# [Exercise description]
Return each line of the material verbatim.

Scene script records:
☆ ☆ ☆ ☆ ☆

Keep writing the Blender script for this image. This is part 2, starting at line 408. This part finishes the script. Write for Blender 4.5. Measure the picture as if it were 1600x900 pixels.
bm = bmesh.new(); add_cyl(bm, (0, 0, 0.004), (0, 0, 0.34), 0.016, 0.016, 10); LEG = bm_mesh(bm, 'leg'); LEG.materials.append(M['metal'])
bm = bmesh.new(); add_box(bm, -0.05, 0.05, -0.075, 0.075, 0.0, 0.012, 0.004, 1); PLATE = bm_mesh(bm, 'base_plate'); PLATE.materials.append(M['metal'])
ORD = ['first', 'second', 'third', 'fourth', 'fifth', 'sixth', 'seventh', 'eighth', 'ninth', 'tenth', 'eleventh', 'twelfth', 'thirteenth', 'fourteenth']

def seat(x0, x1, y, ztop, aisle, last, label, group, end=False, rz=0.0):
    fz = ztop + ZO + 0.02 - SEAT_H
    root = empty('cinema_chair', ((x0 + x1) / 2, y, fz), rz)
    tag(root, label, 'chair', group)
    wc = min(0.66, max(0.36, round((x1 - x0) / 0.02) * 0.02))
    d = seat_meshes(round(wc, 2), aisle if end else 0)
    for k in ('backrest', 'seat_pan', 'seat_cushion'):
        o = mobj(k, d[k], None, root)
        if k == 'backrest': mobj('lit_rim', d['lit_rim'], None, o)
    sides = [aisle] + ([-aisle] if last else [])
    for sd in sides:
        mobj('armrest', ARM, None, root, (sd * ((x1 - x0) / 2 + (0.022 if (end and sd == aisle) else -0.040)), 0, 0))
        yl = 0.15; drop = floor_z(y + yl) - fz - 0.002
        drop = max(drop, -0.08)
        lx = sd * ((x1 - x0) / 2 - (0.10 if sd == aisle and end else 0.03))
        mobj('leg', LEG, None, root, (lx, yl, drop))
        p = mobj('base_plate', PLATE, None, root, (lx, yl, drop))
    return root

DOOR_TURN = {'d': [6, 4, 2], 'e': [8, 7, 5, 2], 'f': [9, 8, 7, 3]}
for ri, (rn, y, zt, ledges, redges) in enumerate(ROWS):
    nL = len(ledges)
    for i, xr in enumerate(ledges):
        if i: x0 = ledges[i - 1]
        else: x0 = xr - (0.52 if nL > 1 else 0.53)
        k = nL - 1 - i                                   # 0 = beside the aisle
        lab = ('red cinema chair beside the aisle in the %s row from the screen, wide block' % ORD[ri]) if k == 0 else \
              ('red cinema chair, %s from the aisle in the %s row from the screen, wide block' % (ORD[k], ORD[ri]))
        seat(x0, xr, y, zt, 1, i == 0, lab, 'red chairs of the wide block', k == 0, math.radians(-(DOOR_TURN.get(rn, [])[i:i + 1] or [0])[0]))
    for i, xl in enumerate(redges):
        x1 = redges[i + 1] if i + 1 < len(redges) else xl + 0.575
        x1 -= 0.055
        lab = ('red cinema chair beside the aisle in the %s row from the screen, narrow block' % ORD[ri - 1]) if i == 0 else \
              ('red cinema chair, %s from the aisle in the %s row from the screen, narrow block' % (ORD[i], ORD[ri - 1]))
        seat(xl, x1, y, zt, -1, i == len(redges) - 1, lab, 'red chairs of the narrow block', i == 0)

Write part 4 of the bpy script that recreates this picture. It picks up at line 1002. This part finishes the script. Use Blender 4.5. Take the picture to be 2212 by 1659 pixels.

☆ ☆ ☆ ☆ ☆

# [Task response]
Keep writing the Blender script for this image. This is part 2, starting at line 408. This part finishes the script. Write for Blender 4.5. Measure the picture as if it were 1600x900 pixels.
bm = bmesh.new(); add_cyl(bm, (0, 0, 0.004), (0, 0, 0.34), 0.016, 0.016, 10); LEG = bm_mesh(bm, 'leg'); LEG.materials.append(M['metal'])
bm = bmesh.new(); add_box(bm, -0.05, 0.05, -0.075, 0.075, 0.0, 0.012, 0.004, 1); PLATE = bm_mesh(bm, 'base_plate'); PLATE.materials.append(M['metal'])
ORD = ['first', 'second', 'third', 'fourth', 'fifth', 'sixth', 'seventh', 'eighth', 'ninth', 'tenth', 'eleventh', 'twelfth', 'thirteenth', 'fourteenth']

def seat(x0, x1, y, ztop, aisle, last, label, group, end=False, rz=0.0):
    fz = ztop + ZO + 0.02 - SEAT_H
    root = empty('cinema_chair', ((x0 + x1) / 2, y, fz), rz)
    tag(root, label, 'chair', group)
    wc = min(0.66, max(0.36, round((x1 - x0) / 0.02) * 0.02))
    d = seat_meshes(round(wc, 2), aisle if end else 0)
    for k in ('backrest', 'seat_pan', 'seat_cushion'):
        o = mobj(k, d[k], None, root)
        if k == 'backrest': mobj('lit_rim', d['lit_rim'], None, o)
    sides = [aisle] + ([-aisle] if last else [])
    for sd in sides:
        mobj('armrest', ARM, None, root, (sd * ((x1 - x0) / 2 + (0.022 if (end and sd == aisle) else -0.040)), 0, 0))
        yl = 0.15; drop = floor_z(y + yl) - fz - 0.002
        drop = max(drop, -0.08)
        lx = sd * ((x1 - x0) / 2 - (0.10 if sd == aisle and end else 0.03))
        mobj('leg', LEG, None, root, (lx, yl, drop))
        p = mobj('base_plate', PLATE, None, root, (lx, yl, drop))
    return root

DOOR_TURN = {'d': [6, 4, 2], 'e': [8, 7, 5, 2], 'f': [9, 8, 7, 3]}
for ri, (rn, y, zt, ledges, redges) in enumerate(ROWS):
    nL = len(ledges)
    for i, xr in enumerate(ledges):
        if i: x0 = ledges[i - 1]
        else: x0 = xr - (0.52 if nL > 1 else 0.53)
        k = nL - 1 - i                                   # 0 = beside the aisle
        lab = ('red cinema chair beside the aisle in the %s row from the screen, wide block' % ORD[ri]) if k == 0 else \
              ('red cinema chair, %s from the aisle in the %s row from the screen, wide block' % (ORD[k], ORD[ri]))
        seat(x0, xr, y, zt, 1, i == 0, lab, 'red chairs of the wide block', k == 0, math.radians(-(DOOR_TURN.get(rn, [])[i:i + 1] or [0])[0]))
    for i, xl in enumerate(redges):
        x1 = redges[i + 1] if i + 1 < len(redges) else xl + 0.575
        x1 -= 0.055
        lab = ('red cinema chair beside the aisle in the %s row from the screen, narrow block' % ORD[ri - 1]) if i == 0 else \
              ('red cinema chair, %s from the aisle in the %s row from the screen, narrow block' % (ORD[i], ORD[ri - 1]))
        seat(xl, x1, y, zt, -1, i == len(redges) - 1, lab, 'red chairs of the narrow block', i == 0)

Write part 4 of the bpy script that recreates this picture. It picks up at line 1002. This part finishes the script. Use Blender 4.5. Take the picture to be 2212 by 1659 pixels.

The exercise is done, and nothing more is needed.